### [EXERCISE TASK]
Print the listing below exactly.

======

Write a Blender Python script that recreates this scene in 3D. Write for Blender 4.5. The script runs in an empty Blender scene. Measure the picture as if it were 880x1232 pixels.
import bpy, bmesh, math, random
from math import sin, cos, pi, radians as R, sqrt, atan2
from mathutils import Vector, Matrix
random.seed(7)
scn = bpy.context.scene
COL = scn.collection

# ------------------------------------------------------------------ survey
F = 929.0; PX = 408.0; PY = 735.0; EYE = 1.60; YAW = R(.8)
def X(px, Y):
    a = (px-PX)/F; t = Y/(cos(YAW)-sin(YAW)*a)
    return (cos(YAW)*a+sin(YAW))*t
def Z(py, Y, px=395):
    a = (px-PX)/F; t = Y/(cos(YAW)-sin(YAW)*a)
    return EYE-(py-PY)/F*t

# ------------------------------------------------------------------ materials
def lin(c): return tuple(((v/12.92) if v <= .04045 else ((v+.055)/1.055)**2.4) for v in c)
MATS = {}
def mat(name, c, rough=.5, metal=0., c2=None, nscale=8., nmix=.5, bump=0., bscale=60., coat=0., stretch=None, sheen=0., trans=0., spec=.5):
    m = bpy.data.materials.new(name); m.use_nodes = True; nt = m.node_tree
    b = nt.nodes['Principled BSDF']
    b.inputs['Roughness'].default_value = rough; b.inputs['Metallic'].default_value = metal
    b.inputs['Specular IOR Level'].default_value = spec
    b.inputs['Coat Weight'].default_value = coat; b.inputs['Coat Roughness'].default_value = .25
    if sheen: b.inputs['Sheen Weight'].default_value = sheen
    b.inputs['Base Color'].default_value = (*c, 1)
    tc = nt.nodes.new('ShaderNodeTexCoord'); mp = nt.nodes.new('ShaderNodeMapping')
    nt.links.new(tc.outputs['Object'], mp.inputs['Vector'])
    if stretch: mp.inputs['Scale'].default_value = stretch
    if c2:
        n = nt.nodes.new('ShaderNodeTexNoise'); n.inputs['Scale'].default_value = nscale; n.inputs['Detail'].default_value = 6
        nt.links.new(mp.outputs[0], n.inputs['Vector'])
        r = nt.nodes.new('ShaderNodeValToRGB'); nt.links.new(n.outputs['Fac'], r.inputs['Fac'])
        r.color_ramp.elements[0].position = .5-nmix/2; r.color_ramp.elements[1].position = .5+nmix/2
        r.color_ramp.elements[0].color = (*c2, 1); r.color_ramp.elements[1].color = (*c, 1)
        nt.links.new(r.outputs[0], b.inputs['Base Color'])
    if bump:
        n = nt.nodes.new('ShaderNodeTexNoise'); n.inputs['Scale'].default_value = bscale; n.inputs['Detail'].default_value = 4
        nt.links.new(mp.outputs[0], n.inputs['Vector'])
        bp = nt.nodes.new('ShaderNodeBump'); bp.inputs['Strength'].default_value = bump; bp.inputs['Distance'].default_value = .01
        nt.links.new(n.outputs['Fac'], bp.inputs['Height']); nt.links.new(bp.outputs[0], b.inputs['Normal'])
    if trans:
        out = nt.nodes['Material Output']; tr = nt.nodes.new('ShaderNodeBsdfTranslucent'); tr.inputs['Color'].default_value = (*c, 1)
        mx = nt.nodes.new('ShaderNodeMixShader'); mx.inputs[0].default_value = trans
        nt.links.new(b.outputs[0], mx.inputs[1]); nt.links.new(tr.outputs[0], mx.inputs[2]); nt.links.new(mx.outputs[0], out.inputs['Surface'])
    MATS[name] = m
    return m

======

### [FINAL RESULT]
Write a Blender Python script that recreates this scene in 3D. Write for Blender 4.5. The script runs in an empty Blender scene. Measure the picture as if it were 880x1232 pixels.
import bpy, bmesh, math, random
from math import sin, cos, pi, radians as R, sqrt, atan2
from mathutils import Vector, Matrix
random.seed(7)
scn = bpy.context.scene
COL = scn.collection

# ------------------------------------------------------------------ survey
F = 929.0; PX = 408.0; PY = 735.0; EYE = 1.60; YAW = R(.8)
def X(px, Y):
    a = (px-PX)/F; t = Y/(cos(YAW)-sin(YAW)*a)
    return (cos(YAW)*a+sin(YAW))*t
def Z(py, Y, px=395):
    a = (px-PX)/F; t = Y/(cos(YAW)-sin(YAW)*a)
    return EYE-(py-PY)/F*t

# ------------------------------------------------------------------ materials
def lin(c): return tuple(((v/12.92) if v <= .04045 else ((v+.055)/1.055)**2.4) for v in c)
MATS = {}
def mat(name, c, rough=.5, metal=0., c2=None, nscale=8., nmix=.5, bump=0., bscale=60., coat=0., stretch=None, sheen=0., trans=0., spec=.5):
    m = bpy.data.materials.new(name); m.use_nodes = True; nt = m.node_tree
    b = nt.nodes['Principled BSDF']
    b.inputs['Roughness'].default_value = rough; b.inputs['Metallic'].default_value = metal
    b.inputs['Specular IOR Level'].default_value = spec
    b.inputs['Coat Weight'].default_value = coat; b.inputs['Coat Roughness'].default_value = .25
    if sheen: b.inputs['Sheen Weight'].default_value = sheen
    b.inputs['Base Color'].default_value = (*c, 1)
    tc = nt.nodes.new('ShaderNodeTexCoord'); mp = nt.nodes.new('ShaderNodeMapping')
    nt.links.new(tc.outputs['Object'], mp.inputs['Vector'])
    if stretch: mp.inputs['Scale'].default_value = stretch
    if c2:
        n = nt.nodes.new('ShaderNodeTexNoise'); n.inputs['Scale'].default_value = nscale; n.inputs['Detail'].default_value = 6
        nt.links.new(mp.outputs[0], n.inputs['Vector'])
        r = nt.nodes.new('ShaderNodeValToRGB'); nt.links.new(n.outputs['Fac'], r.inputs['Fac'])
        r.color_ramp.elements[0].position = .5-nmix/2; r.color_ramp.elements[1].position = .5+nmix/2
        r.color_ramp.elements[0].color = (*c2, 1); r.color_ramp.elements[1].color = (*c, 1)
        nt.links.new(r.outputs[0], b.inputs['Base Color'])
    if bump:
        n = nt.nodes.new('ShaderNodeTexNoise'); n.inputs['Scale'].default_value = bscale; n.inputs['Detail'].default_value = 4
        nt.links.new(mp.outputs[0], n.inputs['Vector'])
        bp = nt.nodes.new('ShaderNodeBump'); bp.inputs['Strength'].default_value = bump; bp.inputs['Distance'].default_value = .01
        nt.links.new(n.outputs['Fac'], bp.inputs['Height']); nt.links.new(bp.outputs[0], b.inputs['Normal'])
    if trans:
        out = nt.nodes['Material Output']; tr = nt.nodes.new('ShaderNodeBsdfTranslucent'); tr.inputs['Color'].default_value = (*c, 1)
        mx = nt.nodes.new('ShaderNodeMixShader'); mx.inputs[0].default_value = trans
        nt.links.new(b.outputs[0], mx.inputs[1]); nt.links.new(tr.outputs[0], mx.inputs[2]); nt.links.new(mx.outputs[0], out.inputs['Surface'])
    MATS[name] = m
    return m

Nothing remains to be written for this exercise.